First Look

Es ist nicht alles schlecht...

von

«Stalker» wurde von den amerikanischen Kritikern einstimmig verrissen. Julian Miller begs to differ.

Cast & Crew

  • Produktion: Warner Bros. Television, Outerbanks Entertainment
  • Schöpfer und Executive Producer: Kevin Williamson
  • Darsteller: Maggie Q, Dylan McDermott, Mariana Klaveno, Viktor Rasuk, Elisabeth Röhm u.v.a.
Kritikerurteile fallen selten so eindeutig und einträchtig aus wie bei «Stalker». Glaubt man den amerikanischen Rezensenten, ist die Serie der letzte Rotz, das große Fiasko der neuen Season, ekelhaft, zynisch, hässlich, eine Schande für CBS.

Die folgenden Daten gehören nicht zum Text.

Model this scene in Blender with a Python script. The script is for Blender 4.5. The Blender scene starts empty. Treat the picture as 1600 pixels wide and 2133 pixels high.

Etwas Ähnliches werden Sie an dieser Stelle nicht lesen. Dieser Autor wird hier sogar für seine Verhältnisse richtig gegen den Strom schwimmen. Deswegen: Wenn Sie «Stalker» ganz furchtbar fanden, sind Sie in äußerst guter Gesellschaft, aber nicht in meiner. Da müssen wir jetzt durch.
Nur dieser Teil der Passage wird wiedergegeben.